To address these common problems, Article 23 of Interpretation 3 provides that a court shall confirm a shareholder¡¯s ownership of the equity interest of a company as long as it can prove that it has duly subscribed for or paid the registered capital of the company or has duly acquired the equity interest of the company without violating any mandatory prohibitions under Chinese laws and regulations. If shareholders of a company have duly performed their capital contribution obligations or duly acquired such equity interest of the company, but the company fails to issue capital contribution certificates for such shareholders or does not properly register such shareholders at its own shareholder registry and at the corporate registration authority, such shareholders may sue the company at the court and ask the company to issue the above certificates and make proper registrations accordingly.
Article 27 of Interpretation 3 further provides that, in the event where, prior to the completion of the required change of shareholder registration in an equity transfer transaction, the original shareholder transfers, pledges, or otherwise disposes of the equity still registered under his name to a third party, the new transferee shareholder may make a claim to challenge the validity of the above disposal of equity by the original shareholder. However, the third party who acquired such disputed equity interest from the original shareholder may survive such challenge proceedings if it can prove that it is a bona fide purchaser. In this case, the above unregistered new shareholder may claim damages from the original shareholder and even the directors, senior managers, or actual controllers of the company who are found responsible for the failure to update the shareholder registration. If the unregistered new shareholder also partly contributed to the failure of the above registration, the liabilities of the aforesaid directors, senior managers, or actual controllers may be proportionately reduced.

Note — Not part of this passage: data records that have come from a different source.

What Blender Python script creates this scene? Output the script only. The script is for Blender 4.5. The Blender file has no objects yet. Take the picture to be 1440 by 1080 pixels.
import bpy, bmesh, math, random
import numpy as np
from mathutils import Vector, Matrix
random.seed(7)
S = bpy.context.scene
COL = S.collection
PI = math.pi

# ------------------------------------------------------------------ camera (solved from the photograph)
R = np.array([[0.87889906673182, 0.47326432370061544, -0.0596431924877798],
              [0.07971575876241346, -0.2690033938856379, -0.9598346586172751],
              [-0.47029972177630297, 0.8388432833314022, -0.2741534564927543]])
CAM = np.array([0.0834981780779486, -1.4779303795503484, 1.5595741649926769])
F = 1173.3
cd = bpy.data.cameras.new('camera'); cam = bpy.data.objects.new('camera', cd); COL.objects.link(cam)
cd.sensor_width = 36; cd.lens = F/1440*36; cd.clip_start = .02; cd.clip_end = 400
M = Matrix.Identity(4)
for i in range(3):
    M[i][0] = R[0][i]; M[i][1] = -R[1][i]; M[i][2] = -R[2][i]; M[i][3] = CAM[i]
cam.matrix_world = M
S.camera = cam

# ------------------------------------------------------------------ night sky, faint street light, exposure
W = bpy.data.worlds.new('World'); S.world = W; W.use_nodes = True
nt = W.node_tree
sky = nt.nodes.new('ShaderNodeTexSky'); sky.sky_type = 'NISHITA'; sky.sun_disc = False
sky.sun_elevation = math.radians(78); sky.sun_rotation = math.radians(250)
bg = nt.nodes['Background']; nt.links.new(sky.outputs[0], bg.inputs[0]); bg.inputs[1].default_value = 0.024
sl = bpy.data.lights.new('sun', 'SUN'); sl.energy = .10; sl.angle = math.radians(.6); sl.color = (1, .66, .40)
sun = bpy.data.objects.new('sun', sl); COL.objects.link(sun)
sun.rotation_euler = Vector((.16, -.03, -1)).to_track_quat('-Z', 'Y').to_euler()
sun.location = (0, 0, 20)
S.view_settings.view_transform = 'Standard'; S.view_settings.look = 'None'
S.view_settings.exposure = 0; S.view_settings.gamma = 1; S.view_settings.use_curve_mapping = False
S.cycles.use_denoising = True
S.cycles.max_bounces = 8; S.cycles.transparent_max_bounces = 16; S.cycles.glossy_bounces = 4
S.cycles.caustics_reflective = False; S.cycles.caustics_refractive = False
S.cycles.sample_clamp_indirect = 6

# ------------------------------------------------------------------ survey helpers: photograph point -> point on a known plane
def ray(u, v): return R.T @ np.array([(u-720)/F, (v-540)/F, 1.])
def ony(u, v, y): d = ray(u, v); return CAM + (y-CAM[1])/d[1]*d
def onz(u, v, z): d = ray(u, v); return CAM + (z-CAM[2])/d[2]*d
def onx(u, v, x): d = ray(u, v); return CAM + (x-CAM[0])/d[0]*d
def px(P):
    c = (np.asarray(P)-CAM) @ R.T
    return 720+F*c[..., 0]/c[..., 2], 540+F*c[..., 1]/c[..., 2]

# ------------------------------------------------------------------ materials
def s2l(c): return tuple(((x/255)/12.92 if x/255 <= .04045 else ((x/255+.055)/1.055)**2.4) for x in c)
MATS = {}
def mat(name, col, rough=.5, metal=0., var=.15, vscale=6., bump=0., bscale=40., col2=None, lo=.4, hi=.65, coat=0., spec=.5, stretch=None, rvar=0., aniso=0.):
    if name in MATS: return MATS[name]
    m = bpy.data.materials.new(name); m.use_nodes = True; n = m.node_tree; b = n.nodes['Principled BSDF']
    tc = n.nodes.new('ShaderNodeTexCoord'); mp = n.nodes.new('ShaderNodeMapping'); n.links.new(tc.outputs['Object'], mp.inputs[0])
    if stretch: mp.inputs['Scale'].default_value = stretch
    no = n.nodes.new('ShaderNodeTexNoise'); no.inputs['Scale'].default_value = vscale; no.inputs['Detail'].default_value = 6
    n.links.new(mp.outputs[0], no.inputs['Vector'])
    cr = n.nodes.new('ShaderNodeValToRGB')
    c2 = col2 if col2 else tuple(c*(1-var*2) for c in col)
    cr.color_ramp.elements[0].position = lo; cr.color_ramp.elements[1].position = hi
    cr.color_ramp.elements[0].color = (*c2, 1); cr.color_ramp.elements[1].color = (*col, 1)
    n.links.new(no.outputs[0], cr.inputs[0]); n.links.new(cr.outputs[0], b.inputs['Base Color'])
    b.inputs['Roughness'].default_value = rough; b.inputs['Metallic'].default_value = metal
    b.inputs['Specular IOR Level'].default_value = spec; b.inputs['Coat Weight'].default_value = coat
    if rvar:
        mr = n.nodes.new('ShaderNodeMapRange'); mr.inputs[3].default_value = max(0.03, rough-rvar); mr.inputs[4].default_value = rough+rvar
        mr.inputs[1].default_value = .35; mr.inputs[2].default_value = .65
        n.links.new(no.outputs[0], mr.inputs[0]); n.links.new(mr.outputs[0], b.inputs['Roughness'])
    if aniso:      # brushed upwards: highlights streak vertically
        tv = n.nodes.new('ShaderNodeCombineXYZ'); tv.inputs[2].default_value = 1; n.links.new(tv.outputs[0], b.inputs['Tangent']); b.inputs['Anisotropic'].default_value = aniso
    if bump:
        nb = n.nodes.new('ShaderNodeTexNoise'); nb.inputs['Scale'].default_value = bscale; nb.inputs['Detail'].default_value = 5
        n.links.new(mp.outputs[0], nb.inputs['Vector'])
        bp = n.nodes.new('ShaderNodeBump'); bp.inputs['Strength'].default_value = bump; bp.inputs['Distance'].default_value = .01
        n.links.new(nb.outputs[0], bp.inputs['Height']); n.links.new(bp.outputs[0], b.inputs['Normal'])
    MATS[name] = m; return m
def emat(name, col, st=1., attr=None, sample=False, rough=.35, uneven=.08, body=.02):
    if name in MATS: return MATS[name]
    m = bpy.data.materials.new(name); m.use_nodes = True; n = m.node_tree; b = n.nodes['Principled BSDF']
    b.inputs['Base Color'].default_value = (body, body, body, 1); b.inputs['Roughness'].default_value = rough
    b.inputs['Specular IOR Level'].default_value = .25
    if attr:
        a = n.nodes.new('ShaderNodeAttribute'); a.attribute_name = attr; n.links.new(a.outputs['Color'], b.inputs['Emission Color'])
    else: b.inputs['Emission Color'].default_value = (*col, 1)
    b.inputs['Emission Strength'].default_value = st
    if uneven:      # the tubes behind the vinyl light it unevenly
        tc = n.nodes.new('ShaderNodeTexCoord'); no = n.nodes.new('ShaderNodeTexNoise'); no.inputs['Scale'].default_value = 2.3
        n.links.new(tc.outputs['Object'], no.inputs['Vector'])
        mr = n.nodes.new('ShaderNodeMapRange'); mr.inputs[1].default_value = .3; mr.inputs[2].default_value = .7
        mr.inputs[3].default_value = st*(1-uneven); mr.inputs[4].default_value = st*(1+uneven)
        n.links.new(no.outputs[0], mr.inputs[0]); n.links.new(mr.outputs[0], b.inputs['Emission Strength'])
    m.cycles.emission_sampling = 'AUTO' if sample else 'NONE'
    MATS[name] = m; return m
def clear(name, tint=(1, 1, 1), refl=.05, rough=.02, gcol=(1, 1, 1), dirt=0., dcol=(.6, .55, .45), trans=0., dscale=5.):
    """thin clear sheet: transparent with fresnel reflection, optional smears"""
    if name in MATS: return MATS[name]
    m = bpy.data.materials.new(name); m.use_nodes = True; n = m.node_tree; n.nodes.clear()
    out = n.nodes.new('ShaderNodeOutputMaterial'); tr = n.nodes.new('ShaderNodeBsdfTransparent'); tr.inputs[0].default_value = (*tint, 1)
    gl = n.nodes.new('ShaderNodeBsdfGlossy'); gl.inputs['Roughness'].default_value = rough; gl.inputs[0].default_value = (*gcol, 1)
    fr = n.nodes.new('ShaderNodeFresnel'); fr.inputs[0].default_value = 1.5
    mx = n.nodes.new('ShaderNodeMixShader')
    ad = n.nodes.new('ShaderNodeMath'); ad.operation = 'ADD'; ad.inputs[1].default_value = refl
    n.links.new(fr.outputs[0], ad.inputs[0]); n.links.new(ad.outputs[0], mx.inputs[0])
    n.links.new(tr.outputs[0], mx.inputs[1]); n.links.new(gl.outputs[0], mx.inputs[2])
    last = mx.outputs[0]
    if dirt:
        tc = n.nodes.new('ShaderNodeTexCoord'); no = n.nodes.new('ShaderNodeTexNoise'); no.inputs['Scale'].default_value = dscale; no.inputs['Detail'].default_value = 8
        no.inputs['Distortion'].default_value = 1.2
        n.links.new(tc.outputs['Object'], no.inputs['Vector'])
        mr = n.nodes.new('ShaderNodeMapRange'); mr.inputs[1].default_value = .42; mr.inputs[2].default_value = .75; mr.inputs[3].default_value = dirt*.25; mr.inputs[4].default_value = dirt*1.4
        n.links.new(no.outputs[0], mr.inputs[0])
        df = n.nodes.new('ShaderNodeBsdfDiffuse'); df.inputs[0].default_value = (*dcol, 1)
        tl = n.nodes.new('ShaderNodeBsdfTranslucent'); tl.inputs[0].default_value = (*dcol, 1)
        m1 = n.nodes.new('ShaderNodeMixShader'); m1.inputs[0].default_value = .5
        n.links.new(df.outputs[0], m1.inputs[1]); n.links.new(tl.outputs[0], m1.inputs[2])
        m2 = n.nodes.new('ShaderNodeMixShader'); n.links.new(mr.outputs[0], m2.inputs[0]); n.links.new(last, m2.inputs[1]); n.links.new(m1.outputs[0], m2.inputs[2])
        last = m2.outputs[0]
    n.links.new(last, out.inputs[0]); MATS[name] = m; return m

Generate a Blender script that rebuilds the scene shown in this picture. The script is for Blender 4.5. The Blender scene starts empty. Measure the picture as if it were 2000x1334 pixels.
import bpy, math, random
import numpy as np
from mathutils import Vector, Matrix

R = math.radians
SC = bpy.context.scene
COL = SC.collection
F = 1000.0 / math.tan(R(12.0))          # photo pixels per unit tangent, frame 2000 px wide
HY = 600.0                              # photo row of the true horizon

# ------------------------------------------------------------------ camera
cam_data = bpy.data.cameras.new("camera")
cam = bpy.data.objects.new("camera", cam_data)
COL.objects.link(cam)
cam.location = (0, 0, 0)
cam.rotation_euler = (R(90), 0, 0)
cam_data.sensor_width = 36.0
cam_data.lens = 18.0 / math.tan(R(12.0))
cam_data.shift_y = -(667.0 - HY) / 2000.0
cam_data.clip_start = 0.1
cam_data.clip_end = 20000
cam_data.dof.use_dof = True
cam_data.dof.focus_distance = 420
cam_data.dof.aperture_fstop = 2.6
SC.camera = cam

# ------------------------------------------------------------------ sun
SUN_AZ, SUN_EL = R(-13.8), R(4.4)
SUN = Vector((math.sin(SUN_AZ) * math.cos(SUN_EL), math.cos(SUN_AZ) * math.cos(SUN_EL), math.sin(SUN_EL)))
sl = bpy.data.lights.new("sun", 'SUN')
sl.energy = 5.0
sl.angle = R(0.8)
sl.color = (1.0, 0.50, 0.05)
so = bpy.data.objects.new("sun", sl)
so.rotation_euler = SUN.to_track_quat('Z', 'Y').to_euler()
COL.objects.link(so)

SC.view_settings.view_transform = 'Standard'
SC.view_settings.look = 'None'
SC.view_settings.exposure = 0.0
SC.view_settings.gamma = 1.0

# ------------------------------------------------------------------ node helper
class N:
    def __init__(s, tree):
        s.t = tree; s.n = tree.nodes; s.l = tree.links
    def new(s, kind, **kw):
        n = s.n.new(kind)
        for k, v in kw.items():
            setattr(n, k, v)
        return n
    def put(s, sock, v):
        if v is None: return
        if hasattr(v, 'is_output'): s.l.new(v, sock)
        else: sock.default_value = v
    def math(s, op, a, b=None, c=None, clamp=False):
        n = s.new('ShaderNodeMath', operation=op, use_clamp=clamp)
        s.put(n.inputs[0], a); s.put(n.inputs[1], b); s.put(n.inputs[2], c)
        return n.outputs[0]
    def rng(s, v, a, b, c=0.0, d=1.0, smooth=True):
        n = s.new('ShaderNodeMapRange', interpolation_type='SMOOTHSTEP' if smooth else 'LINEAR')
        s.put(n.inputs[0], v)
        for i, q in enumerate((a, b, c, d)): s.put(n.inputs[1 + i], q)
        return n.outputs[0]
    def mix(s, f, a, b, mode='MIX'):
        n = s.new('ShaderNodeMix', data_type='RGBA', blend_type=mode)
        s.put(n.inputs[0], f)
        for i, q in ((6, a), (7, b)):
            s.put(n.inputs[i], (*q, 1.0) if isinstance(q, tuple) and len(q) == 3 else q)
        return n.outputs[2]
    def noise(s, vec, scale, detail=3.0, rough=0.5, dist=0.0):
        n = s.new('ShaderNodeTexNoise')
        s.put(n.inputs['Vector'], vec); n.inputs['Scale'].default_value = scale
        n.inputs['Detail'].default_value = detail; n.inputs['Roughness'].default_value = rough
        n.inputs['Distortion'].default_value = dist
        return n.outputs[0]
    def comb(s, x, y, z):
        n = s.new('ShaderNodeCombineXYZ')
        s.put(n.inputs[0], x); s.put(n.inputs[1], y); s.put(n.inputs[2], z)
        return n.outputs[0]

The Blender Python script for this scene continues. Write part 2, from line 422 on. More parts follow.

It is also worth noting that Article 7 of Interpretation 3 recognises the equity ownership of a shareholder even though such shareholder uses the properties of others to make the capital contributions, as long as the company can prove itself to be a bona fide third party who has received such capital contribution in good faith and has also properly registered such capital contribution. Moreover, in the event where a person uses cash revenues generated from criminal activities to make capital contributions to a company and thus owns an equity interest of the company, the validity of such equity ownership will not be tainted by such criminal activities and the court may dispose of such equity by way of auction or sale if such person is prosecuted for said criminal offences.
Nominal shareholders versus actual investors
The Company Law does not recognise the division between a nominal shareholder and an actual investor, but as a matter of commercial reality, some registered shareholders (the ¡°nominal shareholders¡±) of certain Chinese companies are actually holding equity interests on behalf of third parties (the ¡°actual investors¡±) who make the actual capital investment into such companies. Particularly, as certain industry areas in China are still restrictive to foreign investment, it is not uncommon for some foreign investors to enter into such restricted areas through trusted investment arrangements. Under such an arrangement, foreign investors will be the actual investors, as they make the actual investment but are not shown as shareholders in the articles of association and registered documents of the foreign-invested enterprises. Meanwhile, certain local Chinese individuals or entities will serve as the nominal shareholders, as they are entrusted by the foreign investors to hold the equity on their behalf and act as the registered shareholders of the foreign- invested enterprises. As a general practice, actual investors control nominal shareholders by signing various carefully-crafted side agreements for the entrusted investment, whereby the nominal shareholders are required to transfer the profits of the investment to the actual investors and return the equity to the actual investors under their own names when the restriction in such areas is removed.
The validity of such side agreements has long been a controversial issue under China¡¯s laws and practice. In May 2010, the SUPREME COURT published certain judicial interpretations on several issues concerning the hearing of cases in disputes involving foreign-invested enterprises and attempted to clarify this critical issue by addressing two fundamental questions: whether side agreements are valid and whether the actual investors can be admitted as shareholders.
Remaining consistent with the SUPREME COURT¡¯s earlier judicial interpretations, Interpretation No. 3 also announces that the validity of such side agreements shall be tested according to the Contract Law. For example, the following will be deemed invalid under the Contract Law:
1) Contracts formed by means of fraud and duress, and such contracts that impair the interests of the State;
2) Contracts concluded on malicious conspiracy of the parties, which are detrimental to the interests of third parties, collective units or the State
3) Contracts designed to conceal illegal goals under the disguise of legitimate forms;
4) Contracts detrimental to the public interest, or
5) Contracts in contradiction of mandatory provisions of the laws or administrative regulations.
Interpretation 3 further provides that if a side agreement passes the general validity test under the Contract Law, the actual investor may claim from the nominal shareholders proceeds obtained by the nominal shareholder from the company and other damages caused by the default of the nominal shareholders. However, the actual investors may not ask the company to register themselves as the real shareholders in replacement of the nominal shareholders in the capital contribution certificate, shareholder registration and statutory registration at the corporate registration authority, unless the actual investors have obtained consent from more than half of the other shareholders of the company.
In the event a nominal shareholder transfers, pledges, or otherwise disposes of the equity registered under his name to a third party, the actual investor may makes a claim to challenge the validity of the above disposal of equity by the nominal shareholder. However, the third party who acquired such disputed equity interest from the nominal shareholder may survive such challenge if it can prove that it is a bona fide purchaser. In this case, the actual investor may hold the nominal shareholder liable for the losses it may suffer as result of such unauthorised disposal of the equity interest according to the entrusted investment agreement.
Final thoughts
By clarifying a number of uncertainties often faced by Chinese companies and their shareholders and creditors in China, the interpretations of the SUPREME COURT should assist in streamlining different local practices and interpretations in handling these common disputes. As these interpretations are equally applicable to both domestic and foreign investors, they will thus play a positive role in ensuring equal rights and protection for both domestic and foreign investors doing business in China.